# [WHAT IS EXPECTED]
Copy every line from the data below in which the string "scene" can be found.
*** MATERIAL
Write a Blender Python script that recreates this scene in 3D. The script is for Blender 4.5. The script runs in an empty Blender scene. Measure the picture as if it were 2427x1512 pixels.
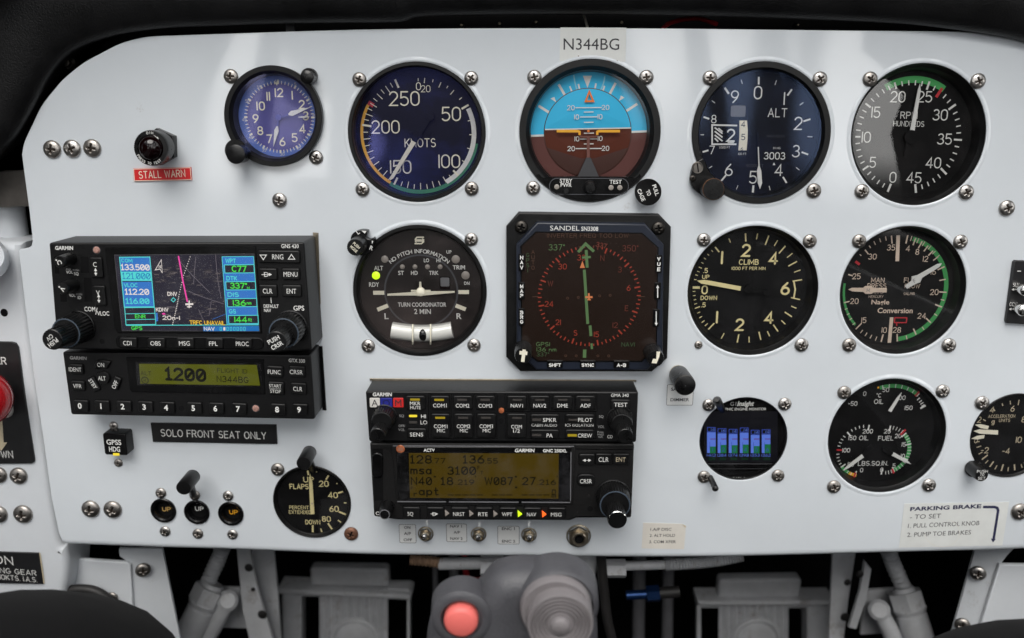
import bpy, bmesh, math, random
from math import sin, cos, pi, radians, sqrt, atan2, degrees
from mathutils import Vector, Matrix
random.seed(7)
S = bpy.context.scene
COL = S.collection

# ------------------------------------------------------------------ camera
# panel space: X right, Y up, d = distance in front of the panel (towards the viewer), all in millimetres
FPX, CU, CV = 1998.36, 1213.5, 756.0
K1 = -0.0879
CAM = Vector((1.31, 1.27, 488.86))
_r = Vector((radians(13.48419198), radians(0.71347018), radians(-0.0294103)))
_M = Matrix.Rotation(_r.length, 3, _r.normalized()) @ Matrix.Diagonal((1, -1, -1))   # panel -> camera (x right, y down, z forward)
cd = bpy.data.cameras.new('camera'); cam = bpy.data.objects.new('camera', cd); COL.objects.link(cam)
S.camera = cam
cd.sensor_width = 36.0; cd.lens = 36.0 * FPX / 2427.0
cd.clip_start = 0.01; cd.clip_end = 500.0
def pw(v):                       # panel mm -> world metres
    return Vector((v[0], -v[2], v[1])) * 0.001
_T = Matrix(((1, 0, 0), (0, 0, -1), (0, 1, 0)))
_ax = [_T @ _M[0], -(_T @ _M[1]), -(_T @ _M[2])]
mw = Matrix((_ax[0], _ax[1], _ax[2])).transposed().to_4x4()
mw.translation = pw(CAM)
cam.matrix_world = mw
cd.dof.use_dof = True; cd.dof.focus_distance = 0.482; cd.dof.aperture_fstop = 5.6

# ------------------------------------------------------------------ world, sun, exposure
SUN_EL, SUN_ROT = 50.0, 184.0
w = bpy.data.worlds.new('World'); S.world = w; w.use_nodes = True
nt = w.node_tree; nt.nodes.clear()
wo = nt.nodes.new('ShaderNodeOutputWorld'); bg = nt.nodes.new('ShaderNodeBackground')
sky = nt.nodes.new('ShaderNodeTexSky'); sky.sky_type = 'NISHITA'; sky.sun_disc = False
sky.sun_elevation = radians(SUN_EL); sky.sun_rotation = radians(SUN_ROT)
sky.air_density = 1.0; sky.dust_density = 2.0; sky.ozone_density = 1.0
tc = nt.nodes.new('ShaderNodeTexCoord')
mp = nt.nodes.new('ShaderNodeMapping'); mp.inputs['Scale'].default_value = (1.0, 1.0, 0.55)
mp.inputs['Location'].default_value = (0.35, 0.1, 0.2)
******
# [RESPONSE]
Write a Blender Python script that recreates this scene in 3D. The script is for Blender 4.5. The script runs in an empty Blender scene. Measure the picture as if it were 2427x1512 pixels.
S = bpy.context.scene